Always show tax as a separate line item, state the rate and province, and include your BN RT number. That's the CRA standard — not optional formatting.
Here's what a compliant Ontario invoice looks like at the bottom:
HST 13% (ON) $195.00
Total $1,695.00
GST/HST No. 123456789 RT 0001
Most small contractors file annually and must remit by April 30. If you miss it, CRA's penalty starts at 5% of the balance owing plus 1% per additional month — it compounds fast. Check whether you're on an annual, quarterly, or monthly reporting period, which CRA assigns based on your revenue level.
Create a CRA-Compliant Invoice in Minutes
Getting the format right every time is easier with a tool that handles it for you. Invoicito's invoice templates include pre-built GST/HST line items, a dedicated field for your Business Number, and automatic rate calculation — no manual math, no missing fields.
Canadian contractors: charge the right rate for your client's province, show your BN on every invoice of $150 or more, and remit on time. A compliant invoice protects both your tax position and your client's ability to claim Input Tax Credits.
Frequently Asked Questions
Do I have to charge GST if I make less than $30,000 as a contractor?
No. If your total worldwide taxable revenues stay under CAD $30,000 across any four consecutive calendar quarters, you qualify as a "small supplier" and are not required to register or collect GST/HST. You may still register voluntarily to claim Input Tax Credits on your business expenses — often worth doing from day one.

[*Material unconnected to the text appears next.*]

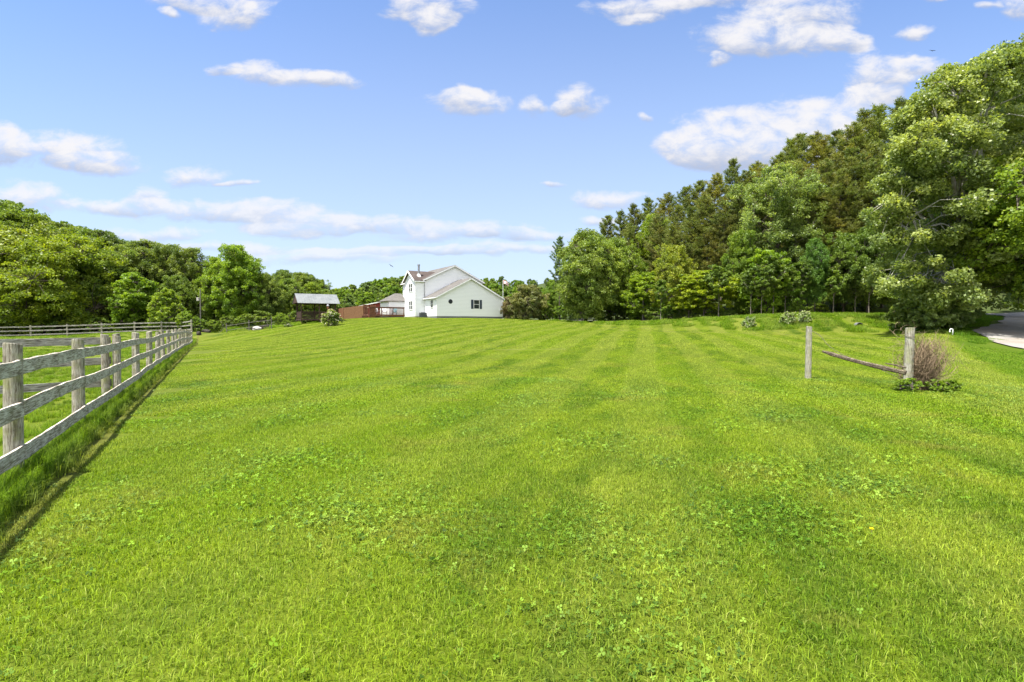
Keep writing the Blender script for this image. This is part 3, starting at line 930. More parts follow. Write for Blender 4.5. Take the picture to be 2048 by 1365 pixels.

What is the difference between GST and HST on a Canadian invoice?
GST (Goods and Services Tax) is the federal 5% tax applied in provinces that haven't harmonized with a provincial tax. HST (Harmonized Sales Tax) combines the federal GST with a provincial component — used in Ontario (13%) and Nova Scotia, New Brunswick, PEI, and Newfoundland (all 15%). Both are collected under the same CRA registration number, so you only register once.
Where exactly do I put my GST/HST number on an invoice?
Your 9-digit CRA Business Number followed by "RT 0001" (e.g., 123456789 RT 0001) should appear near the tax line or in the invoice header, labelled "GST/HST No." Per CRA GST/HST Memorandum 3.6, it's mandatory on all invoices of $150 CAD or more.
Get your BN right, apply the correct provincial rate, and keep tax as a visible separate line. That's everything CRA is looking for — and everything your clients need to protect their own tax claims.